Audience research by National Public Radio (NPR) - an American non-profit media organisation headquartered in Washington, DC, showed that language and pronunciation are important to many public radio listeners, possibly because they are a well-read and information-hungry group. So listeners are quick to point out examples of any perceived lowering of standards. We certainly cannot, and should not, allow EBIS to continue lowering its standards. Recently, Lobamba Lomdzala Member of Parliament Marwick Khumalo raised concern about the standards at EBIS.

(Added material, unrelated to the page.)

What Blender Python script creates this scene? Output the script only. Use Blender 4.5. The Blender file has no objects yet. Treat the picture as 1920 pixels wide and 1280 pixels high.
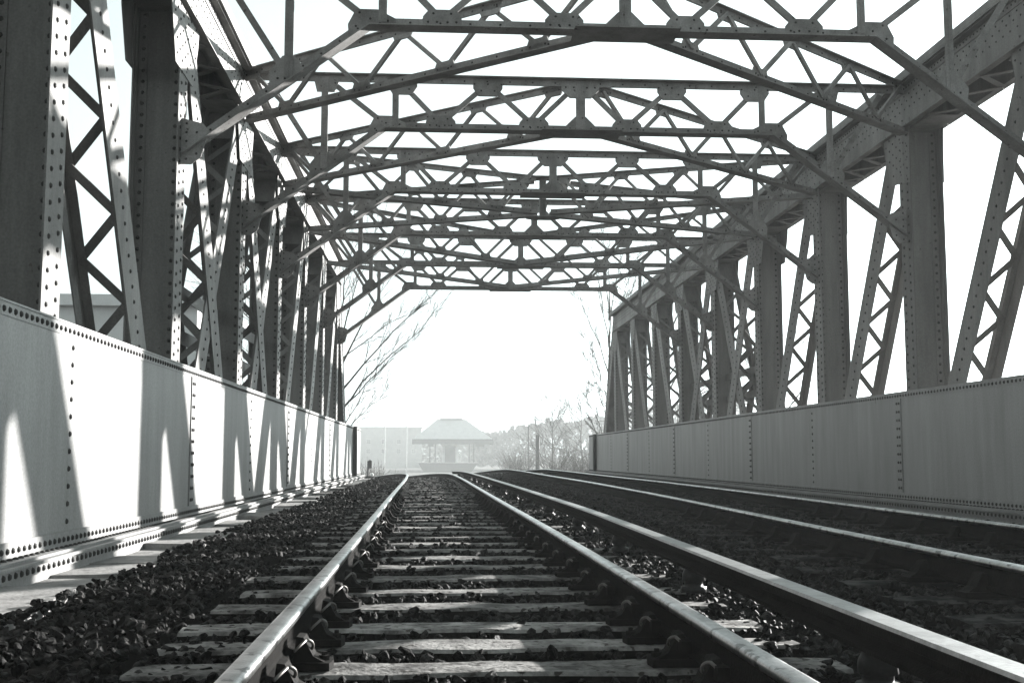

As a former broadcaster at the stations, MP Khumalo questioned when was the last time that an audience research was done to ascertain the attitude of listeners to what they were being fed by the broadcaster. From what I listen to daily, I would love to know what the rest of the listeners think.  I am saying this without seeking to undermine the good work that Sabelo has brought in since he became the station’s Director. But he should rein in his editors to do a better job. The editors should in turn read the riot act to the newsreaders and broadcasters.  

Radio as an electronic medium, and like any other media, serves three major purposes. These major purposes include informing, educating and entertaining. One important factor that has always made these tripod purposes realisable is the use of language. Therefore, if particular information is to be disseminated and appropriate language is not used, then, such information may not reach the audience in a way that they will be able to understand. Language, therefore, plays a major role in the usefulness of electronic media to the populace. As such, the language employed by a media house goes a long way in determining the listenership strength and effectiveness of its services.

The question of how to pronounce names and places, therefore, should always be a point of lively discussion among listeners and EBIS staff. EBIS is in the business of communicating news and information to a primarily Swati audience. This audience should not be lost in translation or, should I say, pronunciation.